-- BEGIN Materials provided --

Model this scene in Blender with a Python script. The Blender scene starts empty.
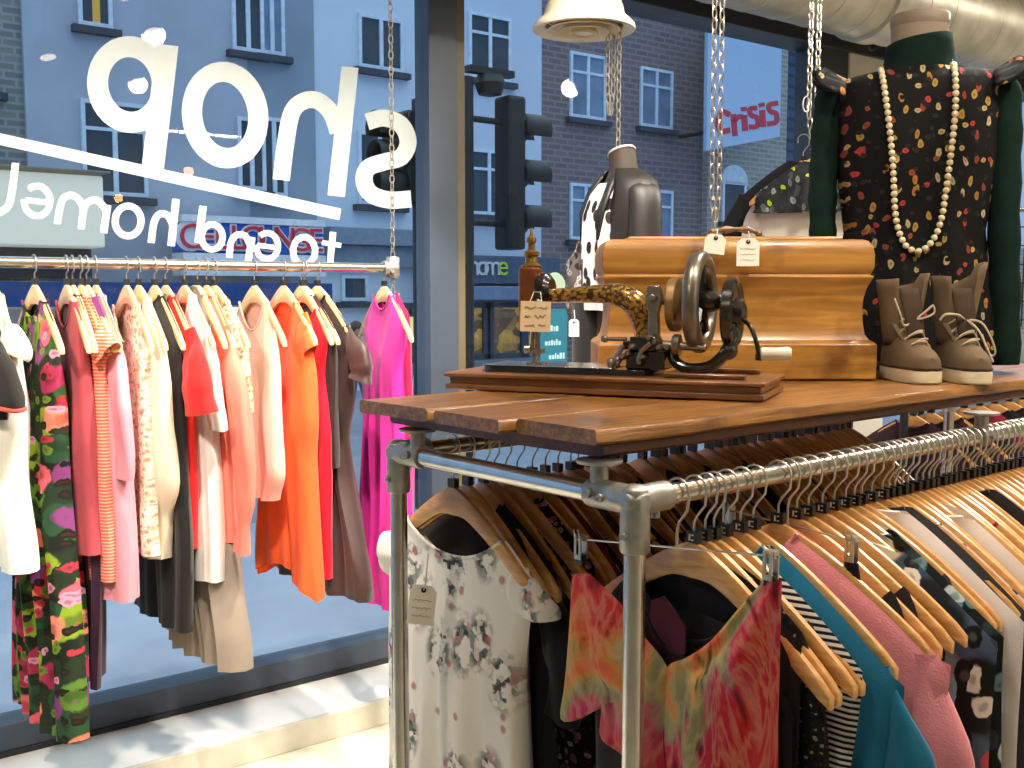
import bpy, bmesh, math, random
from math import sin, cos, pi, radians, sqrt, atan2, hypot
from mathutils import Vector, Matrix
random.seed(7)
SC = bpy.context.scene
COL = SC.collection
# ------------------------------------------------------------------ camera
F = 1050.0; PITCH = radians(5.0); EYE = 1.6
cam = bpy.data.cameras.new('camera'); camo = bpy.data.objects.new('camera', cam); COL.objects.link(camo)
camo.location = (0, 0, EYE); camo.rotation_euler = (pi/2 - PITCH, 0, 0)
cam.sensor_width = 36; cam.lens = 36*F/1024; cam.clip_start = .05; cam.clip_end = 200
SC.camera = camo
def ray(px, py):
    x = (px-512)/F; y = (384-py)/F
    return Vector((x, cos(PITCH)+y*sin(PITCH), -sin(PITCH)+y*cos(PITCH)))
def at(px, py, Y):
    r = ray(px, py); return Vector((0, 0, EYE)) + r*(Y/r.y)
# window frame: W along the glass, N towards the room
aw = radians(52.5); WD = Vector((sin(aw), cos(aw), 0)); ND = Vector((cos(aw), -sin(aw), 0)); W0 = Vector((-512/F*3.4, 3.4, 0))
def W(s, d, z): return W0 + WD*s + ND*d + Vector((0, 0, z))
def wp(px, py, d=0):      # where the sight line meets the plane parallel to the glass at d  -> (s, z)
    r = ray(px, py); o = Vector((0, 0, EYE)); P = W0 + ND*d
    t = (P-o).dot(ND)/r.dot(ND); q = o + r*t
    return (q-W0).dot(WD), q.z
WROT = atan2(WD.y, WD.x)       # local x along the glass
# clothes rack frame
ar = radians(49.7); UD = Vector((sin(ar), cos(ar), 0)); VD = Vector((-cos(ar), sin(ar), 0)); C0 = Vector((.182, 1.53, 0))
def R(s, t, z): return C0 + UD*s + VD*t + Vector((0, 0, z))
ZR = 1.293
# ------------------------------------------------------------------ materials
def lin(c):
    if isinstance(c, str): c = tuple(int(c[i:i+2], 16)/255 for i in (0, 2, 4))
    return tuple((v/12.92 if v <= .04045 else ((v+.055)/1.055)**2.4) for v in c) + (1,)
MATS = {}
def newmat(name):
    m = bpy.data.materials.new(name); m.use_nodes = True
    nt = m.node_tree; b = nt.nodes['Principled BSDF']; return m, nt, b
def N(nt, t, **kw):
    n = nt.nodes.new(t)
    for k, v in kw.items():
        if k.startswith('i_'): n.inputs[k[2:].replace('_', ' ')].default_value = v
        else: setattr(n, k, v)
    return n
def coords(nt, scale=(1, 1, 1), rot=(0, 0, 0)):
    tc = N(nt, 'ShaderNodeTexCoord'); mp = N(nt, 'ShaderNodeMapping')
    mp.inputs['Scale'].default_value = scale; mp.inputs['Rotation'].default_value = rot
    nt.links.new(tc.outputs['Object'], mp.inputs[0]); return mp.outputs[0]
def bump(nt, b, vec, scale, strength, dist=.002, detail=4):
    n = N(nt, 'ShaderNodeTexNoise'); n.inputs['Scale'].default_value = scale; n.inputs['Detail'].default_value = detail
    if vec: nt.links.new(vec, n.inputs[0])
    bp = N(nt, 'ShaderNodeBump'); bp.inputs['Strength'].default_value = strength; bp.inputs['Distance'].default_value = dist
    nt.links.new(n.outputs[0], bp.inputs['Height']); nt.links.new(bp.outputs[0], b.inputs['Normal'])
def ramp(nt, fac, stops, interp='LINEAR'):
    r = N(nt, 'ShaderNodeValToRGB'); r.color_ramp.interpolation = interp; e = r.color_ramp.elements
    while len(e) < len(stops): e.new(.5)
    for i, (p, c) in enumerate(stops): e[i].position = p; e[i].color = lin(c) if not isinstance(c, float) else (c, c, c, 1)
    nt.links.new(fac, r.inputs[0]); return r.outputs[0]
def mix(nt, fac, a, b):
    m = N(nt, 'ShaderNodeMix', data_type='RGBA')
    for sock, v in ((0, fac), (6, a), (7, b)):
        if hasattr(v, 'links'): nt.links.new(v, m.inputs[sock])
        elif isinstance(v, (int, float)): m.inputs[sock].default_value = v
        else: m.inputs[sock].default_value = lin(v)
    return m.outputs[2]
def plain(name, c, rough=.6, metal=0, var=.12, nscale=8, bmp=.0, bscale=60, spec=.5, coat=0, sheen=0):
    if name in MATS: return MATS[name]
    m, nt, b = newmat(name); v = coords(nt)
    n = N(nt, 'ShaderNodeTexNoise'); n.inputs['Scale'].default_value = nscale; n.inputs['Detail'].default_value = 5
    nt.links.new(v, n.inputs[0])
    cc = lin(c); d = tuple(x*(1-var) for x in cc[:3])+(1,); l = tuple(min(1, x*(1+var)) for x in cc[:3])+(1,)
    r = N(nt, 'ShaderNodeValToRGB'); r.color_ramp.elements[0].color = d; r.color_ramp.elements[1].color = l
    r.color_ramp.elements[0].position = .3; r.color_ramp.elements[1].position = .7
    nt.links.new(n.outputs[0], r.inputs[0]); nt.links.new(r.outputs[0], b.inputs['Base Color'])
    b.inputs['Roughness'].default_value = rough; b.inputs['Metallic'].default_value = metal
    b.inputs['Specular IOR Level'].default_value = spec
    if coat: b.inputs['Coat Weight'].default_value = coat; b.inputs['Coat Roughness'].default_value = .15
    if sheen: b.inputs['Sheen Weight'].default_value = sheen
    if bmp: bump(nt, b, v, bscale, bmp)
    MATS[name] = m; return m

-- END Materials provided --
-- BEGIN Materials provided --

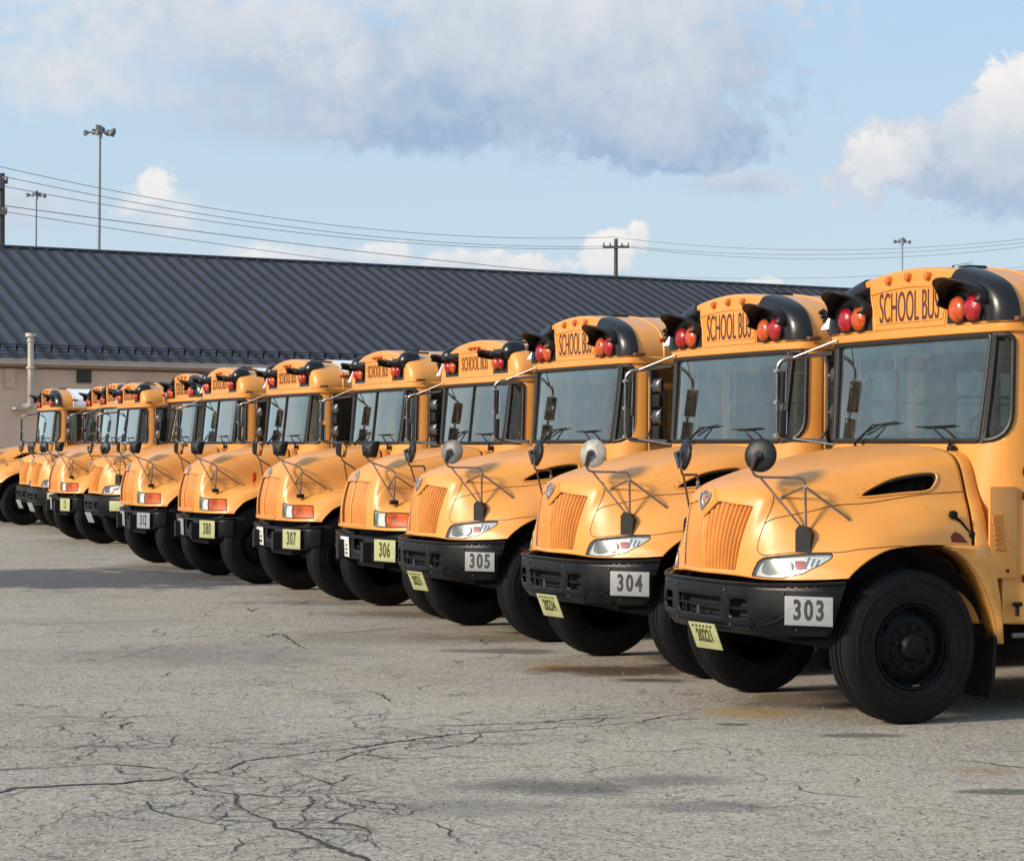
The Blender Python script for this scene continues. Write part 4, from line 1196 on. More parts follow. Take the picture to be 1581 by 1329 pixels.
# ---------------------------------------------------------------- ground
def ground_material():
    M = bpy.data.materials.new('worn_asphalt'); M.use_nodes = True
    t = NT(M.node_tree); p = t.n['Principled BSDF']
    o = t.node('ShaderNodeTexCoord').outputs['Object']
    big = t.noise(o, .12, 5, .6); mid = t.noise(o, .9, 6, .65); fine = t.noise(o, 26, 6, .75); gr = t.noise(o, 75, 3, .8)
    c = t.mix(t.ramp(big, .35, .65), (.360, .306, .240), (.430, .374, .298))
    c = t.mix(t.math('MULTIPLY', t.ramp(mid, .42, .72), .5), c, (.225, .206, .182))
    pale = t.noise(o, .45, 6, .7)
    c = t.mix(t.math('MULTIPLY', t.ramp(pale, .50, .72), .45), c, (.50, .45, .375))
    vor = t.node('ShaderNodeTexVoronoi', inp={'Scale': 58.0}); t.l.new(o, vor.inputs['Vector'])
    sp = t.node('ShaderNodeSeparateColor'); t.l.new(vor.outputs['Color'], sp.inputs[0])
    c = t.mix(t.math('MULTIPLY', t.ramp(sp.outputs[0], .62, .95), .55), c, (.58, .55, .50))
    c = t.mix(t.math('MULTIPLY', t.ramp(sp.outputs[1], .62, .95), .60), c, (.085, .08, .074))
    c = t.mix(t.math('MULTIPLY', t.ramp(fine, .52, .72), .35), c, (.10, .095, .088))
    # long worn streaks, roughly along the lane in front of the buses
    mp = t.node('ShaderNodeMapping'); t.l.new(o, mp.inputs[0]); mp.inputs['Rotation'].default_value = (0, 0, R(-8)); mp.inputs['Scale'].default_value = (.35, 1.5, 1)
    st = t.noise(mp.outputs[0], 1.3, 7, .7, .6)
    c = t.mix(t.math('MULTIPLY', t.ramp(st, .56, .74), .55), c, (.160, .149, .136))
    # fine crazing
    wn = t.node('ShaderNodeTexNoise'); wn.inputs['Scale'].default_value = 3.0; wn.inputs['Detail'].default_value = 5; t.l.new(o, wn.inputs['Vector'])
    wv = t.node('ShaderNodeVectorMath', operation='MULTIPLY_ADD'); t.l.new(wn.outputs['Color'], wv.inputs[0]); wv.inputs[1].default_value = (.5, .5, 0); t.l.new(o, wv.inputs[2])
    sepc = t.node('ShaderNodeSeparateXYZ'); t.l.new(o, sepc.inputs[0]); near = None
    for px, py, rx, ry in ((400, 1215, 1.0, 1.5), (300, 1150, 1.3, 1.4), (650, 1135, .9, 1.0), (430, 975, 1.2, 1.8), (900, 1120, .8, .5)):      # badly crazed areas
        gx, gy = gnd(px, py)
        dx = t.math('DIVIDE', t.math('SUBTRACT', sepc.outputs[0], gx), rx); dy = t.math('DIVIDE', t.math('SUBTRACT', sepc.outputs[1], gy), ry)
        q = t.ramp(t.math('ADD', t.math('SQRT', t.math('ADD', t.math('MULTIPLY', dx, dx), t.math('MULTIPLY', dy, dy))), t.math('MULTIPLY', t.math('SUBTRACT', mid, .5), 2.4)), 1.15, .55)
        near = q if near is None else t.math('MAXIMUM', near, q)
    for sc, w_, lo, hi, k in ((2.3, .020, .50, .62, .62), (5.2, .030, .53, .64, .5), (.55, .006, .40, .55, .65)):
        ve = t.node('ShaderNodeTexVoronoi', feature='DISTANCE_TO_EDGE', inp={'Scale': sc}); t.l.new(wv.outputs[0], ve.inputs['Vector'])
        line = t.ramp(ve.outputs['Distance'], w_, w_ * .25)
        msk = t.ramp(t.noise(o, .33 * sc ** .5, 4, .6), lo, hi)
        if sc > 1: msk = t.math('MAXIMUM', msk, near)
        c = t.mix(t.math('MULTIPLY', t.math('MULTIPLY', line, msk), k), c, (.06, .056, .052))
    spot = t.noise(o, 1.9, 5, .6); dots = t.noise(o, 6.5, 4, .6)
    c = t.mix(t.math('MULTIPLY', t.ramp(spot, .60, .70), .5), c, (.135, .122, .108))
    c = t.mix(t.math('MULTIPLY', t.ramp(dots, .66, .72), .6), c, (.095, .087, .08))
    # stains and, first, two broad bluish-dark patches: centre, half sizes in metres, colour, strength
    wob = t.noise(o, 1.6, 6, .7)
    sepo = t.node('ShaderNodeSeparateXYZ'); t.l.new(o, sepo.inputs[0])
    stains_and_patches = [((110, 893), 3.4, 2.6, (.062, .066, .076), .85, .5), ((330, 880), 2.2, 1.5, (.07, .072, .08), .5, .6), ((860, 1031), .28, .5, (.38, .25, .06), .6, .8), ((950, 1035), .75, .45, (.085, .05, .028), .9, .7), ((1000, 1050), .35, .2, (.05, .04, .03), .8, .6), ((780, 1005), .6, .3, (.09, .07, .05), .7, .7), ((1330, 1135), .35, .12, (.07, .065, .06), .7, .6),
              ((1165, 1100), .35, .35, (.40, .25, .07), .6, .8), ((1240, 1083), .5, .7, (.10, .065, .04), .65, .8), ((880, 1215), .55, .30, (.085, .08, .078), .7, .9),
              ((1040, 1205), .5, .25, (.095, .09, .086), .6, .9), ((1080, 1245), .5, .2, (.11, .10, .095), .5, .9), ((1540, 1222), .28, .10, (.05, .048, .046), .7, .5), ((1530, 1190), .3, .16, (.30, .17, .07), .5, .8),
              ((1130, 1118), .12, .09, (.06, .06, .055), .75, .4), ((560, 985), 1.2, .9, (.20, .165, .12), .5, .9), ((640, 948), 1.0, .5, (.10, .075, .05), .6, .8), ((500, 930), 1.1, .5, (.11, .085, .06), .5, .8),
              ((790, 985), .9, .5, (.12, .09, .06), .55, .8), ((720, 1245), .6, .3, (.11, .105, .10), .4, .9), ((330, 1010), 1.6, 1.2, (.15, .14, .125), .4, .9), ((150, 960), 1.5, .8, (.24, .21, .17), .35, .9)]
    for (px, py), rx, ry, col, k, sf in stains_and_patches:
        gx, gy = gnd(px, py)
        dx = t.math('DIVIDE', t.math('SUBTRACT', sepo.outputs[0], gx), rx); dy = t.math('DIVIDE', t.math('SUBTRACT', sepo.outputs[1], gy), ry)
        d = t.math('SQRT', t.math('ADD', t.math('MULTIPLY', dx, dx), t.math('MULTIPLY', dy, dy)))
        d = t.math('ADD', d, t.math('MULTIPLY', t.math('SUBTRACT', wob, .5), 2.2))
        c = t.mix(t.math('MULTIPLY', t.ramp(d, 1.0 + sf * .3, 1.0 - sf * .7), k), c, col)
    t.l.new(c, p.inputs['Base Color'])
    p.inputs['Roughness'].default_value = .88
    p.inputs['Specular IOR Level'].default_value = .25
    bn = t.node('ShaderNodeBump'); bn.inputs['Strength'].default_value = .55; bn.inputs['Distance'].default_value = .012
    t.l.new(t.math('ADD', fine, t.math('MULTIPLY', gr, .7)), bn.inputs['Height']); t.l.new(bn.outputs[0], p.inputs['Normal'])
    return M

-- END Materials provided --

What the task asks:
Which lines contain the word "scene"? Return each of them.

The response:
Model this scene in Blender with a Python script. The Blender scene starts empty.
SC = bpy.context.scene
The Blender Python script for this scene continues. Write part 4, from line 1196 on. More parts follow. Take the picture to be 1581 by 1329 pixels.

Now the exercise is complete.